Não sei quanto o Botafogo soube, conscientente, utilizar minha imagem no mundo. Acho que foi uma consequência natural o mundo reconhecer mais o clube por causa da minha presença. Projetos internos ainda não foram feitos especificamente, por vários motivos, mas com certeza as minhas ações aqui no Brasil interessam ao mundo, e o Botafogo acaba recebendo uma atenção superior.

No Rio de Janeiro, é comum as pessoas famosas virarem alvo de paparazzi, especialmente na região de Ipanema e Leblon, onde você mora. Até o momento, você só foi clicado andando de bicicleta na orla. Como faz para manter a sua discrição e a da sua família?

A minha vida que é assim, eu não sou interessante para paparazzi, não. Não faço as coisas que eles querem (risos).

Seedorf na festa de comemoração do título, em
General Severiano (Foto: Satiro Sodré / Agif) 
Você está perto de entrar em seu último ano de contrato. A torcida já pode sonhar com uma ampliação deste vínculo?

Ainda temos contrato, não estou nem pensando nisso. Temos vários objetivos pela frente, como a Copa do Brasil. Isso são coisas de mercado. Sempre falo: quando tem uma coisa concreta, a gente senta e fala.

Você já comandou treinos para jovens do Boavista e Nova Iguaçu. Na Itália, seu nome é frequentemente apontado como um possível técnico do Milan no futuro. Quais são os seus planos para quando decidir parar de jogar?

Ser treinador é algo que gostaria de ser e estou me preparando para isso faz tempo. Não diretamente no campo, mas em outros aspectos. Treinador não é apenas um trabalho de campo, são muitas coisas envolvidas. Sempre são publicados estes interesses de clubes, mas de concreto não tem nada. Quando tiver, podemos conversar melhor.

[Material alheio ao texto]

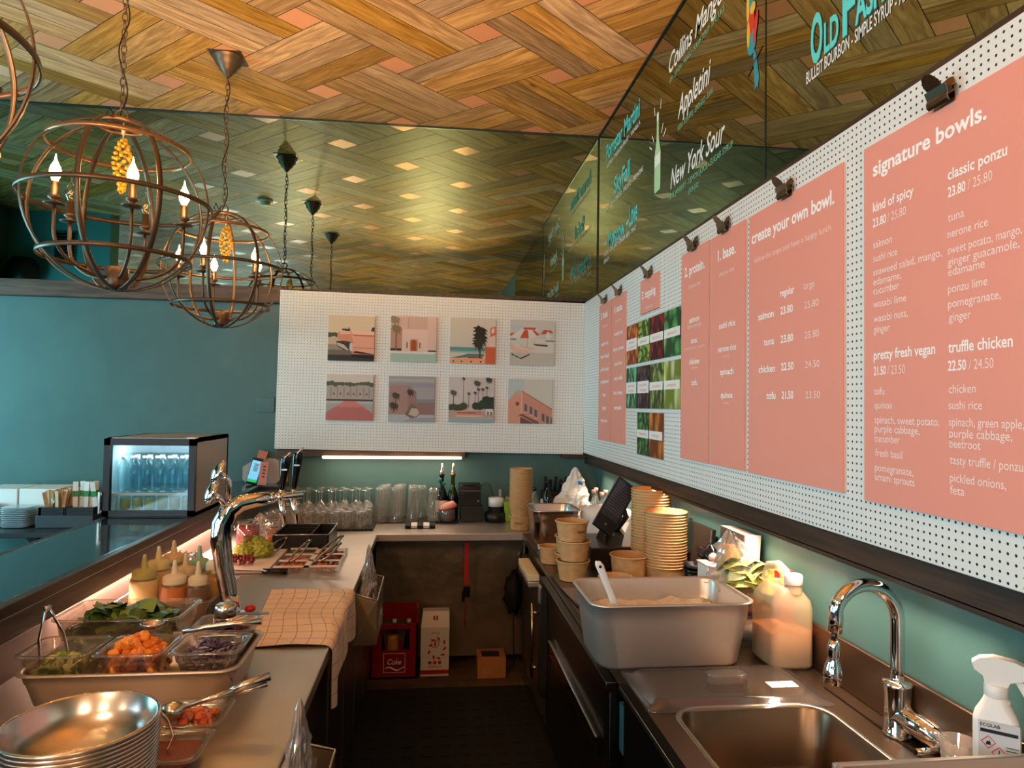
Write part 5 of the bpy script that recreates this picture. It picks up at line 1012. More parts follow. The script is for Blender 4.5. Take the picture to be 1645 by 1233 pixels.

Já tenho minhas empresas, quero ter uma atividade fora do mundo do futebol diretamente. Sou empreendedor.

Por que a música "One Love", do Bob Marley? Gostaria de ver essa música nas arquibancadas nos jogos do Botafogo?

Eu cantei essa canção porque, no fim, tem que procurar amor na vida. Entre os torcedores, é importante limitar o ódio, não precisa disso, já há bastante no mundo. É uma coisa bonita a rivalidade esportiva, mas tem que saber limitar. Foi bonito ver torcedores de Botafogo e Fluminense praticamente juntos. É uma festa para todo mundo. Quando acaba o jogo, recomeça a vida. Flamenguistas, botafoguenses, tricolores e vascaínos precisam manter esse respeito. A gente sabe que o futebol é um esporte que envolve muito dinheiro, mas tem muita paixão também. É um momento importante da semana para algumas pessoas ver o time jogar. Gosto de passar que é preciso manter essa tranquilidade de aceitar os resultados. Estou gostando desse ambiente aqui no Rio. Sinceramente, todos os clássicos foram bonitos.